The More You Look, the More You See: Javi Aznarez Brings Hudson Square Yards to Life
The usually buttoned-up architecture of New York’s Hudson Square has loosened its tie, thanks to a bold new visual campaign illustrated by Javi Aznarez. Known for his sinuous lines and cinematic style—think The French Dispatch meets Saul Steinberg—Aznarez has injected a theatrical flair into the Manhattan neighbourhood as part of a public-facing rebrand of Hudson Square Yards.
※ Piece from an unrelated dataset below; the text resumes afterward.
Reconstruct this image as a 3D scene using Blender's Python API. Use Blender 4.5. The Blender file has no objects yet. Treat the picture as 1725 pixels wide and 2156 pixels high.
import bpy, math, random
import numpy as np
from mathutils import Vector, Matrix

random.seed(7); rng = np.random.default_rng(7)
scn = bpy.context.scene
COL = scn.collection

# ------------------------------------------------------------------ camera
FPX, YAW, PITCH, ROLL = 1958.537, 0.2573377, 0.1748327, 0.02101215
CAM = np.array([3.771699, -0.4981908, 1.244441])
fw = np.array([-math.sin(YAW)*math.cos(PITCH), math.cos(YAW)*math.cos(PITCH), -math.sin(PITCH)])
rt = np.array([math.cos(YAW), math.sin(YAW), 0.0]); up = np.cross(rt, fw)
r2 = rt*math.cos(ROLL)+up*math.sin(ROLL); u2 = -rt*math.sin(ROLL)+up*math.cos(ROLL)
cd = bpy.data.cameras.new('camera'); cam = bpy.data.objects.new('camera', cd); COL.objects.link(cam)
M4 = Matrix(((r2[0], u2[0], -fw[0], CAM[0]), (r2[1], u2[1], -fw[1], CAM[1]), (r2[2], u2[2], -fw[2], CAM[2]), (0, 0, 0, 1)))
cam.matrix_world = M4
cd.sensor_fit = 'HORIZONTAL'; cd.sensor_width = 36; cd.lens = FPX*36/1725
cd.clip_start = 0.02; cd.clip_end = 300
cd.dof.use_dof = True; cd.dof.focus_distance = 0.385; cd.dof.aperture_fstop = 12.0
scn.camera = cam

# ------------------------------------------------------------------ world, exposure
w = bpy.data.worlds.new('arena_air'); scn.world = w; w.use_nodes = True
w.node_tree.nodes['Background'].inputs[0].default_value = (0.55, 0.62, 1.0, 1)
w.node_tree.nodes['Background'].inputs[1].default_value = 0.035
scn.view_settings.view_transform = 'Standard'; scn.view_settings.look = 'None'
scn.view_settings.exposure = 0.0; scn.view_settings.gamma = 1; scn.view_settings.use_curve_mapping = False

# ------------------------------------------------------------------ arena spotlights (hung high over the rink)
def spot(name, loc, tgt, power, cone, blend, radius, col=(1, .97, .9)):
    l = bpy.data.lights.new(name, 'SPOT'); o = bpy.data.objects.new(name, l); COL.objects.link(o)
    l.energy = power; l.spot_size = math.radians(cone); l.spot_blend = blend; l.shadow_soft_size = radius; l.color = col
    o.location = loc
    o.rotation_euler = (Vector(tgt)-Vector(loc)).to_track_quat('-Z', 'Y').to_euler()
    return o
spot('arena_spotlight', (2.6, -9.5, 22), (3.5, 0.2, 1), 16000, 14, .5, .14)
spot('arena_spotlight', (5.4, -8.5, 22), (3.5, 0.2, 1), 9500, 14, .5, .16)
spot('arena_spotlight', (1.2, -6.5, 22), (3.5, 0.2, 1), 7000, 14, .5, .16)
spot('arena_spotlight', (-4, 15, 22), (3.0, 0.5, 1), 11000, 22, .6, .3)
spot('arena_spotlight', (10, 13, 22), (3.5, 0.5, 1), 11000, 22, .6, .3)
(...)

The campaign, now unveiled in full photographic glory across the site and online, features a suite of large-scale illustrations that wrap entire buildings, hoardings, and street-level barricades. Each composition features Aznarez’s signature figures—eyes wide, suits rumpled, limbs slightly too long—wandering through a dreamlike version of downtown Manhattan. There’s a woman reading a newspaper under scaffolding, a besuited man walking a dog that looks like a Matisse cut-out, and a cello player mid-solo surrounded by floating skyscrapers.
Commissioned by Hudson Square Properties and produced in collaboration with local design studio Allis Studio, the campaign brings together Aznarez’s talent for visual storytelling with the gritty surrealism of the NYC street.
It marks one of the Javi’s largest public commissions in the U.S. to date and gives Hudson Square’s redevelopment a much-needed jolt of narrative charm.
Javi joins a growing list of illustrators redefining the American urban scape, alongside Jean Jullien’s murals in LA, Abbey Lossing’s work for NYC Parks and more recently Alain Pilon’s "Mystery at the grooms" for HERMÈS New York.